__Objective__
Report how many lines contain "this". The answer is a single number.

__Records shown__
---
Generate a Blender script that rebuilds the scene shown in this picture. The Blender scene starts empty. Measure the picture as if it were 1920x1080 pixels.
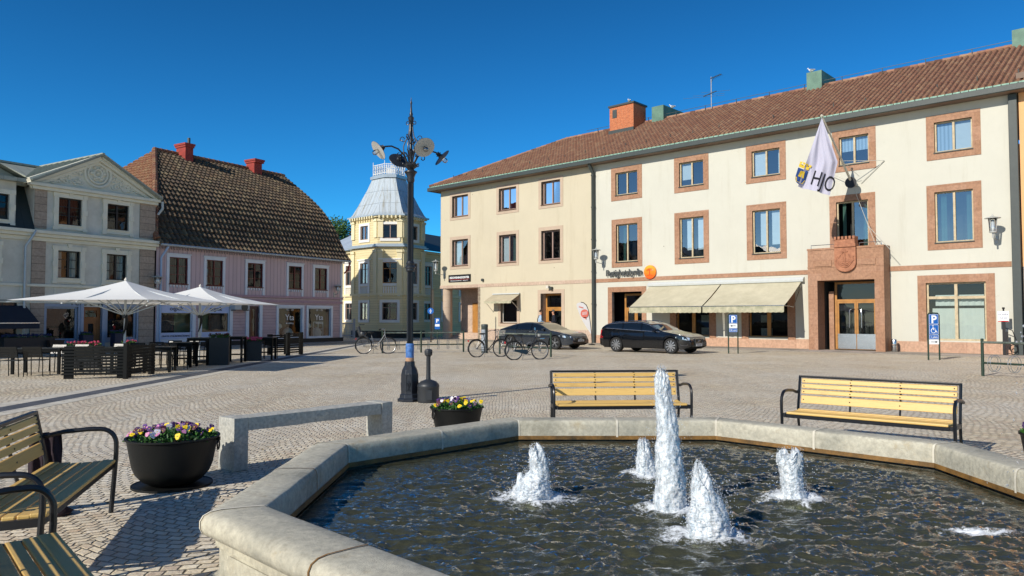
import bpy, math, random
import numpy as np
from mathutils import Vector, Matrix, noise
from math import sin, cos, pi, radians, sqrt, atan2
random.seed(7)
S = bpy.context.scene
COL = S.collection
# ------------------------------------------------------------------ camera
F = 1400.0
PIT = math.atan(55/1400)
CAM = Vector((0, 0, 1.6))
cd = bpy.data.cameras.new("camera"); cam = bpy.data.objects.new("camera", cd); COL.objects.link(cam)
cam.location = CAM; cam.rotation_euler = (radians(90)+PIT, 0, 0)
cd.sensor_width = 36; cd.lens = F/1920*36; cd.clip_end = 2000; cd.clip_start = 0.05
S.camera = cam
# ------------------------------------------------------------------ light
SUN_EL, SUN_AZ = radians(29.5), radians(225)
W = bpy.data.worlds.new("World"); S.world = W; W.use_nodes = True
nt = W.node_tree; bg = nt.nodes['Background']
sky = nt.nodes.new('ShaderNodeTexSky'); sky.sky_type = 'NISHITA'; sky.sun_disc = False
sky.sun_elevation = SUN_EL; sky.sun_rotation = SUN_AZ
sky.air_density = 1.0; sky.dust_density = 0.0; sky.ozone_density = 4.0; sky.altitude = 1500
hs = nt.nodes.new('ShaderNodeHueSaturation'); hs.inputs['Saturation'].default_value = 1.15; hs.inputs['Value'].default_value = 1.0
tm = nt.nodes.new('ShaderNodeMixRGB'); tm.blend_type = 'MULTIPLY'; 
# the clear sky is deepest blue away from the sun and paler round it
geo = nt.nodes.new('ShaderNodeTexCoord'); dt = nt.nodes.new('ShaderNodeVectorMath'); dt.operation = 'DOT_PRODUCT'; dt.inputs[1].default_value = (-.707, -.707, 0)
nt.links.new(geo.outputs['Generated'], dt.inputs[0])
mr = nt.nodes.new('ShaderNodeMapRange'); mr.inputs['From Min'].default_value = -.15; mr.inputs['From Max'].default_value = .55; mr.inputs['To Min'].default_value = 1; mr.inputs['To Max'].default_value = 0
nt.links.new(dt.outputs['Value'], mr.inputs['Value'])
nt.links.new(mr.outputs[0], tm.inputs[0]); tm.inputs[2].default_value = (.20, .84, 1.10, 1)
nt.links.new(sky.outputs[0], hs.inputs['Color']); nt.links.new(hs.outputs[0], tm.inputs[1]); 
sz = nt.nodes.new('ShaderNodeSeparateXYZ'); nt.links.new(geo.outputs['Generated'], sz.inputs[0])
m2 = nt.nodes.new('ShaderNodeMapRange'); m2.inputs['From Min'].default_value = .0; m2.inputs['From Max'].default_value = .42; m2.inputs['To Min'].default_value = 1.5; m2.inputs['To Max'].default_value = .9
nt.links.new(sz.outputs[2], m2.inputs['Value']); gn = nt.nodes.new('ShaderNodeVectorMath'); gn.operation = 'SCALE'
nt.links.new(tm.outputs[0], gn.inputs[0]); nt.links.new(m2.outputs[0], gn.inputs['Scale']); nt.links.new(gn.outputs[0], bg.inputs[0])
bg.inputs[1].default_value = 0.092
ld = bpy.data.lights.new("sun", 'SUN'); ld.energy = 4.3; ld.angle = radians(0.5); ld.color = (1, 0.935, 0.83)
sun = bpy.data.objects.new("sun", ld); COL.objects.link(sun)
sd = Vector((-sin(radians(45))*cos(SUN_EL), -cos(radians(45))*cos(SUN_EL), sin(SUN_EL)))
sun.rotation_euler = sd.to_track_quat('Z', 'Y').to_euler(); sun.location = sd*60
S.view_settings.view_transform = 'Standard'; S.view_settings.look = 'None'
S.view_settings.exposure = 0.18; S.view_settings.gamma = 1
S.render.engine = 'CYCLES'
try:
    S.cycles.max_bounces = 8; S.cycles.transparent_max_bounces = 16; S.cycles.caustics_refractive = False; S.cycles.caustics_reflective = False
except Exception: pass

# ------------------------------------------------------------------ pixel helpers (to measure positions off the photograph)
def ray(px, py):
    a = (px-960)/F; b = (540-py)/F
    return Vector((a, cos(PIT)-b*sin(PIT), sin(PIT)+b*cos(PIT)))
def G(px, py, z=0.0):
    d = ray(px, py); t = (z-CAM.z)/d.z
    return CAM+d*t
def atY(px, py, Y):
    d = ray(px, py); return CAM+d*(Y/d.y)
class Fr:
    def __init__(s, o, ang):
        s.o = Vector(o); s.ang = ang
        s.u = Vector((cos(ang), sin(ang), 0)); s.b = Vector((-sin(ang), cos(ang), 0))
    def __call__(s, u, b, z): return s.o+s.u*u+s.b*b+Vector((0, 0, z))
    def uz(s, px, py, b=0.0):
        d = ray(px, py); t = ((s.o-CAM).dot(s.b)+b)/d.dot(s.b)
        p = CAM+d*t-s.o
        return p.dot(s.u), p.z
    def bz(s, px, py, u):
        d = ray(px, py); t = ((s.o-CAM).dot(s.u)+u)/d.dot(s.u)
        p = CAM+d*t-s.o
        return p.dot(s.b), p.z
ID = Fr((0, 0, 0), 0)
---
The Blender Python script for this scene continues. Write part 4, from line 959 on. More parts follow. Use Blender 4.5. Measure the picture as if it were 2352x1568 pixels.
---
__Task solution__
2